Gear Gauntlet offers a simple, fast paced and addictive gameplay style which will appeal to fans of many older arcade games that had a clear focus on challenging, addictive gameplay. Gear Gauntlet delivers a unique concept among its more modern peers, and whilst it draws inspiration from many sources, it presents those ideas back with a singular vision.

Players control a single gear as it moves (primarily) from left to right across a vast range of themed levels, using various different paths to weave between the many dangers which occupy each location. The biggest threat is also the simplest – hesitation. Chased by a fast moving camera, players must utilize expert level timing, pattern recognition and memorisation skills. Another crucial skill is the ability to move rapidly around the joypad hitting buttons which are colour coded to blocks on screen that the gear must grind through in order to maintain progress.


Here’s what I liked:

Pick up and grind Gear Gauntlet is incredibly simple, with rapid load times upon respawn and a clear focus on keeping the player engrossed in the action as much as possible. There is a basic campaign mode with multiple ways to seek out and improve upon high scores and compare them against others via an instantly presented leaderboard. Each successful run is graded from S to F, which is great for completionists seeking the highest possible score.

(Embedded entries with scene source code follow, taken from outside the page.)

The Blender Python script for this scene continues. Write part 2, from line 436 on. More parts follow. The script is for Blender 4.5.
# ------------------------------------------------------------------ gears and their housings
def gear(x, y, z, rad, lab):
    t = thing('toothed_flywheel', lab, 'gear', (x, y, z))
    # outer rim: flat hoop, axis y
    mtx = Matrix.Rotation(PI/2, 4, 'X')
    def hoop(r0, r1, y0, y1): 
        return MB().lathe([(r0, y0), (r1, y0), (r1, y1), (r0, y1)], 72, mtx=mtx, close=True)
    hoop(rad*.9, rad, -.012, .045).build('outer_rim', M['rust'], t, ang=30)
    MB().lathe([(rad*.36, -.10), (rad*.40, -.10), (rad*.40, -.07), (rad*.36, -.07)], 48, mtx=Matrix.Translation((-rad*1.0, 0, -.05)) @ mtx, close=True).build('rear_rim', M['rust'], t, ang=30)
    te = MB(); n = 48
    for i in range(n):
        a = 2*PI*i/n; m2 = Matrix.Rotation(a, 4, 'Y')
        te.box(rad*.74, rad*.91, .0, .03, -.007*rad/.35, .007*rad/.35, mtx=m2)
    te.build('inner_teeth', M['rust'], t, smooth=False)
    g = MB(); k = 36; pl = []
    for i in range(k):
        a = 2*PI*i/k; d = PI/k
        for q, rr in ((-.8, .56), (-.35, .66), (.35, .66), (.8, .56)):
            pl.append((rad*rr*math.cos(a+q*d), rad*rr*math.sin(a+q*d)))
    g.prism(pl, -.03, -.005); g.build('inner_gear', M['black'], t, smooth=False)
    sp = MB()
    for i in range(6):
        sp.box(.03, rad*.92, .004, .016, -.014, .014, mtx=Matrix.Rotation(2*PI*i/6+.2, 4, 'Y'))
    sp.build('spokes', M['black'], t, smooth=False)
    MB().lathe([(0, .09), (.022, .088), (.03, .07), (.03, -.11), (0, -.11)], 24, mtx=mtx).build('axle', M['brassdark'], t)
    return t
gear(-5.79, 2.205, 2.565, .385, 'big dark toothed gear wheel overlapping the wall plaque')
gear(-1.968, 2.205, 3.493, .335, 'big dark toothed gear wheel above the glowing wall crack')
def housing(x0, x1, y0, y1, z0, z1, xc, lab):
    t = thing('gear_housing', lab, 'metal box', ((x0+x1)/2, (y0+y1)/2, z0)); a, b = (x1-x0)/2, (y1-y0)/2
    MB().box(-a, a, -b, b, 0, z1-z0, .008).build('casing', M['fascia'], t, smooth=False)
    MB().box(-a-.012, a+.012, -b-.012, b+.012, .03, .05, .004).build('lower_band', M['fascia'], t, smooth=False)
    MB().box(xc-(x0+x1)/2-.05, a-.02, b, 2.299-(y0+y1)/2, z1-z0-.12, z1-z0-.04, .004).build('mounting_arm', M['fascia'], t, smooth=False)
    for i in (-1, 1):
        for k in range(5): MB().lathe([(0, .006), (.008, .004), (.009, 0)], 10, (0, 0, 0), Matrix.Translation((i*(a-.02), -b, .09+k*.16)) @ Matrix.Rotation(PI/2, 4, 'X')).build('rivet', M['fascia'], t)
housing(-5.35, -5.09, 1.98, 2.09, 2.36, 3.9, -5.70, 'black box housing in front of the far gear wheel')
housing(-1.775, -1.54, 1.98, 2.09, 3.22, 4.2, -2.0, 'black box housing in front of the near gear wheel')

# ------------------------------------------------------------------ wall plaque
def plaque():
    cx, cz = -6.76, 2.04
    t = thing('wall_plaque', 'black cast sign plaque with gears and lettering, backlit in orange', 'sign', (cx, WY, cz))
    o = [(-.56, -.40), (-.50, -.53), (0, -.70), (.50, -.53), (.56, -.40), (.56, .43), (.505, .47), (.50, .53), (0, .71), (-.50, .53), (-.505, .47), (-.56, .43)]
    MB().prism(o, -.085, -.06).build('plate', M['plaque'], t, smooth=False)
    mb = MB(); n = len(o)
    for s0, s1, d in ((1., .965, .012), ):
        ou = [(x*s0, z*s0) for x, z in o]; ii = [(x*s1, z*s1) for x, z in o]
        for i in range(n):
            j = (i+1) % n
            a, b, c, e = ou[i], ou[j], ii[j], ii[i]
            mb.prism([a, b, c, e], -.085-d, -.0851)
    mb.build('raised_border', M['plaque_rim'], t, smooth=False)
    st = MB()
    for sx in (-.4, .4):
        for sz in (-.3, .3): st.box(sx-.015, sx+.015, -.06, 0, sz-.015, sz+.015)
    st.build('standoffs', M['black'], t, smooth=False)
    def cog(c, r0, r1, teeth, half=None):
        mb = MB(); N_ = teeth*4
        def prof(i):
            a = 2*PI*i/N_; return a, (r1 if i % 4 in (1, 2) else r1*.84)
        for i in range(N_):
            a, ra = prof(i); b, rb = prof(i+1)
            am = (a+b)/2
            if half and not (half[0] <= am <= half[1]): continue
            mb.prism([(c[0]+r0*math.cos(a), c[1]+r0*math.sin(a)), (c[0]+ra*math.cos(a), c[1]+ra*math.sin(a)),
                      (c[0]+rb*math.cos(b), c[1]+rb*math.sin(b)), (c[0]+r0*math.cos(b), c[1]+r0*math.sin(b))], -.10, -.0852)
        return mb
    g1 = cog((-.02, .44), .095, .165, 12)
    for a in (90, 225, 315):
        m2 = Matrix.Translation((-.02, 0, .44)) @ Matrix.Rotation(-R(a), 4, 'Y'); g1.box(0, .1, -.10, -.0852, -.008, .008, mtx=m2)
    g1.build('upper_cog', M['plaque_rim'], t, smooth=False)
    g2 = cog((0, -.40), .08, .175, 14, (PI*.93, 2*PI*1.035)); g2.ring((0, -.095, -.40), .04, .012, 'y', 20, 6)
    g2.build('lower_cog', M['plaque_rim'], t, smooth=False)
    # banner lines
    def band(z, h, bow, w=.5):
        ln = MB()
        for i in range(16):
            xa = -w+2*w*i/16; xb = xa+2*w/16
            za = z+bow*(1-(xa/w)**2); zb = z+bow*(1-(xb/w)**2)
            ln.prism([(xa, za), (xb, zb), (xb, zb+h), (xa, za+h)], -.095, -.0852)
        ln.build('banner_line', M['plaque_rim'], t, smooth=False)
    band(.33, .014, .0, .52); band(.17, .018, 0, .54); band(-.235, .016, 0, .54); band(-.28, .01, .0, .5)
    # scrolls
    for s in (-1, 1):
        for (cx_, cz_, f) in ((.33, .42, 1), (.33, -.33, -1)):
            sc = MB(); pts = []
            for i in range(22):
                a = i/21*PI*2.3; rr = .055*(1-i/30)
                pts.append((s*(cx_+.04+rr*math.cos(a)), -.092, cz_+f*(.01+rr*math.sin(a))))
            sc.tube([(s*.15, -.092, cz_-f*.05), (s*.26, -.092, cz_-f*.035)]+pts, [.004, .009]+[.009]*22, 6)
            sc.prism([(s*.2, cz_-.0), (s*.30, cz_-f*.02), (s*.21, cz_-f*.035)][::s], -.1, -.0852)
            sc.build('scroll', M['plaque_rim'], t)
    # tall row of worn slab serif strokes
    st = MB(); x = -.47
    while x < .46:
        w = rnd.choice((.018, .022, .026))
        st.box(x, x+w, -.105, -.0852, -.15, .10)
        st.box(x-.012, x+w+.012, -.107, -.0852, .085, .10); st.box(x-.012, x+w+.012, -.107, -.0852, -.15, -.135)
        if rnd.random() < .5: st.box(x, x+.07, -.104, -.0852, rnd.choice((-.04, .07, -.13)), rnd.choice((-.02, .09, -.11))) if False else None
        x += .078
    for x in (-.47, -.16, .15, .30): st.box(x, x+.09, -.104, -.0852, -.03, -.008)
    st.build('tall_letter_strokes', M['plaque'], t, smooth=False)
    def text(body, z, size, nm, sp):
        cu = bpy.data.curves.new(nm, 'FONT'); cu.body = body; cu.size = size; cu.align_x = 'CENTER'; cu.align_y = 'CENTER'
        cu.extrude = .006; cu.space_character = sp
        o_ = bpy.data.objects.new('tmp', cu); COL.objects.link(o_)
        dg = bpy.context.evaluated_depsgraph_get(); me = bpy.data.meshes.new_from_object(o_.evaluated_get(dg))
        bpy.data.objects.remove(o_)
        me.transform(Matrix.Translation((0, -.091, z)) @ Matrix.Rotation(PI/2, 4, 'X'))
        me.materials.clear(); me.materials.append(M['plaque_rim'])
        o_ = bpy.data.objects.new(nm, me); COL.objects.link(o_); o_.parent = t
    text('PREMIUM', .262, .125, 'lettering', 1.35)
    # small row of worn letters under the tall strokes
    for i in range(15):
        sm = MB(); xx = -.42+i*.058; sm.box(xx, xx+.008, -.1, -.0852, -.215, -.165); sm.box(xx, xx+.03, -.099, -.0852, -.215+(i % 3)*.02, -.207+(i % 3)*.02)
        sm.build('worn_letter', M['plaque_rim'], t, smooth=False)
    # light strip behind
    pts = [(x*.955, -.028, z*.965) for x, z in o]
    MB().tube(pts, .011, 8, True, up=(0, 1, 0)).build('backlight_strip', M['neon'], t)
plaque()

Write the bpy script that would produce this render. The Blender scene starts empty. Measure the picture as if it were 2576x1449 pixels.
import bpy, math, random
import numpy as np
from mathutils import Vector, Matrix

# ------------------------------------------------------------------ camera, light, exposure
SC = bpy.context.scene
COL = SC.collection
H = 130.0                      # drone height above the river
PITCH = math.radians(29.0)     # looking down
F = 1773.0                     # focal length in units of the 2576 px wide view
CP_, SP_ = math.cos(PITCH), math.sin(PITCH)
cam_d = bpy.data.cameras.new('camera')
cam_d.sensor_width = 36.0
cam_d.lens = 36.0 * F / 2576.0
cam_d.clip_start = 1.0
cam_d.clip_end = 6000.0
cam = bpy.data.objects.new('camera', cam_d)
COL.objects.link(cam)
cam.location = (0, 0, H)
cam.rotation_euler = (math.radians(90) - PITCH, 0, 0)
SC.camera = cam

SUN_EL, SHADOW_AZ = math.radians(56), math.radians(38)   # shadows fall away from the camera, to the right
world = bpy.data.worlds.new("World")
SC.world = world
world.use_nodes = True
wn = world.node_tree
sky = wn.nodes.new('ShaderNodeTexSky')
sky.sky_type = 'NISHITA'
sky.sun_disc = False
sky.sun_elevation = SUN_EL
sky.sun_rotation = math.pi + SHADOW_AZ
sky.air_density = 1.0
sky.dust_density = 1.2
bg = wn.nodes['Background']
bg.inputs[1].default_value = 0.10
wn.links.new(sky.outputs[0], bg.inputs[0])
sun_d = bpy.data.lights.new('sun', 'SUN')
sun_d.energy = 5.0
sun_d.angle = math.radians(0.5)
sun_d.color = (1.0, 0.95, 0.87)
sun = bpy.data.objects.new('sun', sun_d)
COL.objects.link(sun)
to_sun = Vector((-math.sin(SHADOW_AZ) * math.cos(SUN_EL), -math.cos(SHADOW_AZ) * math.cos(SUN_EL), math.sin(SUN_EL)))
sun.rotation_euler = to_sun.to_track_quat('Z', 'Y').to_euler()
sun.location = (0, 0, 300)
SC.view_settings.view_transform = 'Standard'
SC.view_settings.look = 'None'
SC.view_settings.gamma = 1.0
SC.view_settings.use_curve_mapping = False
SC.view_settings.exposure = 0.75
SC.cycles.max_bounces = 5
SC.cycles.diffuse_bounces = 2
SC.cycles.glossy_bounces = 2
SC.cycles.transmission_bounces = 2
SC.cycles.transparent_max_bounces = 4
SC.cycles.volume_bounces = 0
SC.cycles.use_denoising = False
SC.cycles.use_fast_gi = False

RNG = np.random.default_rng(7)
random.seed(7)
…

Polished cog — Everything in Gear Gauntlet is well presented, which is essential because of how responsive the gameplay needs to be. The game looks good and all the moving or interactive parts stand out against the backdrop with ease, the frame rate is smooth and stable, and the net result of all this is that when you die, it’s going to be your own fault, and not because of a stuttering game engine.

Only revolutionsGear Gauntlet has a kind of addictive, old school style of play running through it, and what that leads to is a genuine “one more go” kind of feeling which will keep you coming back for more. In a way, that’s all that a game like this should offer, and whilst it does get repetitive after a few hours, there is enough variety in and between the levels to keep things interesting.

Here’s what I didn’t like:

Infuriatingly tough — Like most of the games it takes inspiration from, Gear Gauntlet is really, really tough. The chase camera is fast, tireless and brutal in its mission to hunt the player down and end each run. Whilst the controls are generally smooth and responsive, each level is filled with jagged climbs which nag at progress and make things feel a little jarring at times. The real obstacles in these levels are many and varied, adding further misery. Thankfully, most levels are of an appropriate length so as not to become too frustrating, and longer ones do have checkpoints.

Stuck in gear Gear Gauntlet offers a few variations on its basic level based progression mode, but the gameplay itself never changes. For some people, this may be a dream come true. For others, it means that Gear Gauntlet will simply not be their cup of tea. The difficulty will be a problem for some people, but even beyond that, I didn’t actually find the game that interesting. There’s no story, there is very little personality that isn’t generated by already liking the gameplay, and if you aren’t interested in high scores, then you may have no reason to proceed beyond the first few levels.



There is technically nothing wrong with Gear Gauntlet, and it has a unique and interesting concept that is worth exploring for those who might be interested. I’ll almost certainly find myself picking it up for the occasional ten or fifteen minute session in the future, but it requires a more dedicated gamer than me to truly master it, especially since it offers little to draw me back outside of its core gameplay. As a result, I would only recommend Gear Gauntlet to those hardcore gamers that love to be constantly challenged, and who are always looking to shave that extra tenth of a second of their best time.

Score: Limited Appeal

[EDITORS NOTE: At this time, there are no colorblind options in Gear Gauntlet, but the developer has assured us this will be fixed in the near future. Please take into consideration if that affects you.]

Gear Gauntlet was developed and published by Drop Dead Interactive on Xbox One. It was released April 15 2016 for $9.99. A copy was provided for review purposes.